First Team: Andrew Miller, Cleveland Indians

Last postseason, Miller revolutionized the position of relief ace as Cleveland’s rubber-armed midgame stopper. While Miller’s fun in his own right — a mid-90s fastball, cutting mid-80s slider, and long limbs generated a 44.7 percent strikeout rate in 2016 — I am absolutely enamored with what he represented last year. As a multi-inning fireman, Miller loomed over every Indians playoff game from the fourth inning on, like the Angel of Death, if the Angel of Death wore size 32×40 pants. That’s not a pitcher; that’s a literary figure.

Second Team: Sam Dyson, Texas Rangers

Players on this list tend to be prone to emotional outbursts. That’s a personal preference, because I tend to get into the game more when the players get into it. Acting like you’ve been there before might appeal to some code of Anglo-Saxon stoicism, but it’s easy to get bored with places you’ve already been. Emotional players can be joyful (Trout, Céspedes, and Lindor), combative (Molina and Harper), or a little bit of both (Báez) — either way, it’s fun.

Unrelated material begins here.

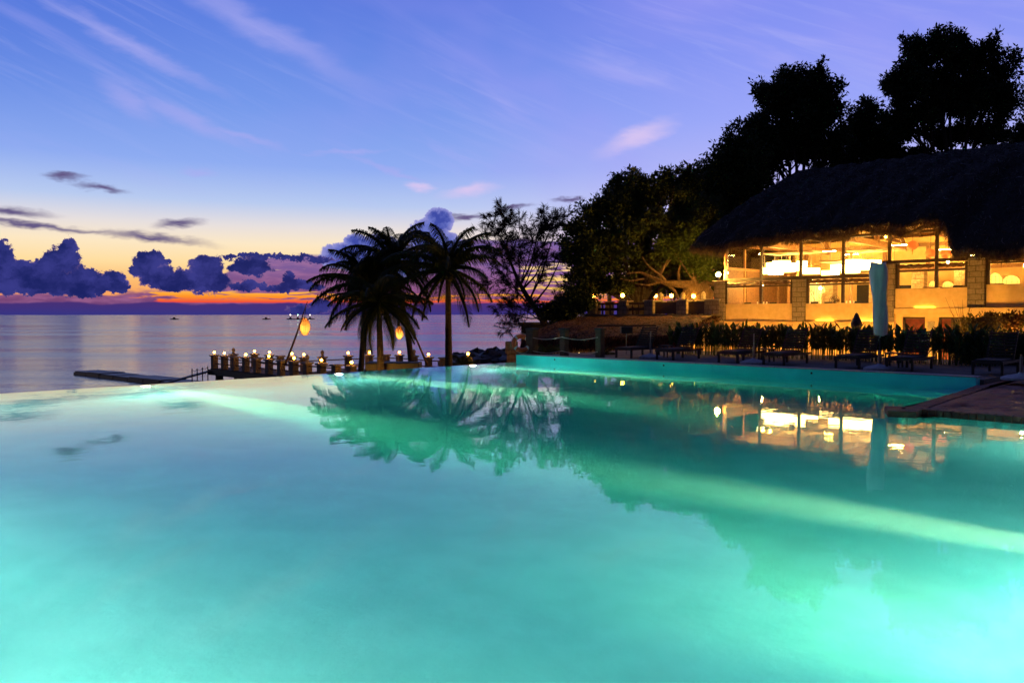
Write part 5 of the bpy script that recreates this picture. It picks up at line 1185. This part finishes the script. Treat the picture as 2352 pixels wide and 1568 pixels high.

Dyson’s got that edge to him as well. It was Dyson, after all, who sparked the benches-clearing incident in the 2015 ALDS after José Bautista’s bat toss, otherwise known as the most entertaining half-hour of baseball in my lifetime.

Dyson also boasts a fun beard and one of the best sinkers in baseball, a ground ball–generating machine more geared for generating weak contact than missing bats altogether.